Mary Dixon Kies - Biography

Biography

Her father was John Dixon born in 1679 in Ulster, Ireland. Her mother was Janet Kennedy who was the third wife of John Dixon. They had married in Voluntown, Connecticut on August 7, 1741. John Dixon was a farmer. Mary Dixon was born in Killingly, Connecticut on March 21, 1752. She married Isaac Pike I, and had a son Isaac Pike II. After his death she married John Kies (1750–1813) who died on August 18, 1813 at age 63. She then went to live with her son, Daniel Kies, in Brooklyn, New York where she died at age 85 in 1837.

Straw weaving was an economically vital industry in America during the 1800s. Women wore straw hats for working in the field. The Patent Act of 1790 opened the door for anyone, male or female, to protect his or her invention with a patent. However, because in many states women could not legally own property independent of their husbands, many women inventors didn't bother to patent their new inventions. Mary Kies broke that pattern on May 5, 1809.

Mary Kies was not the first American woman to improve hat-making. In 1798, New Englander Betsy Metcalf invented a method of braiding straw. Her method became very popular, and she employed many women and girls to make her hats. The method created a new industry for girls and women because the straw bonnets could be made at home from local resources, so the women and girls could do work for themselves. Thus, Betsy Metcalf started the American straw-hat industry; however, she didn't patent her process. When asked why, Metcalf said she didn't want her name being sent to Congress. Kies had a different perspective, and she couldn't have picked a better time to secure her new product, because the U.S. government had stopped importing European goods. (Napoleon was at war with many nations of Europe at the time, and one way he tried to win the war was to block trade and hurt his enemies economically. The U.S. did not want to be drawn into this conflict.) President James Madison was looking for American industries to replace the lost European goods.

Her technique proved valuable in making cost-effective work bonnets. In so doing, she bolstered New England's hat economy, which had been faltering due to the European embargo.

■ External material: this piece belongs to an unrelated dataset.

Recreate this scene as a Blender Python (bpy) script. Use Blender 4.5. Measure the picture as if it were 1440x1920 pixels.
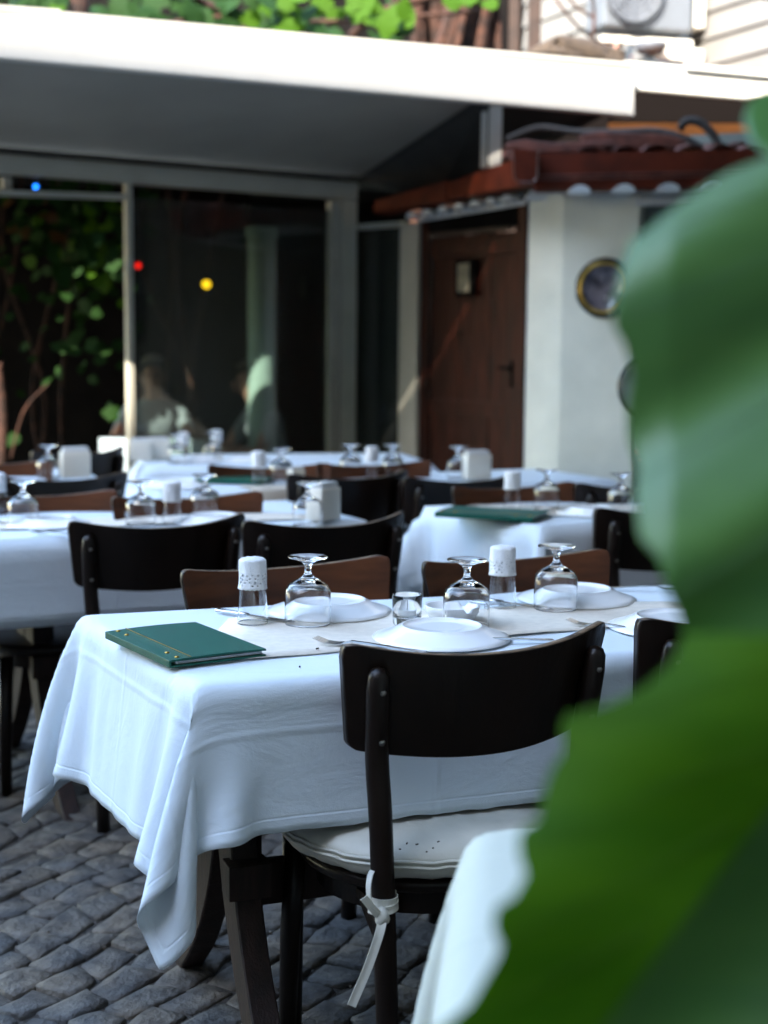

Straw bonnets manufactured in Massachusetts alone in 1810 had an estimated value of more than $500,000 or over $4.7 million in today's money. Dolley Madison honored her for this work.

Her original patent file was destroyed in a fire at the United States Patent Office 1836 fire.

Kies was unsuccessful in her attempts to profit from her invention, however, and died penniless in Brooklyn, New York in 1837.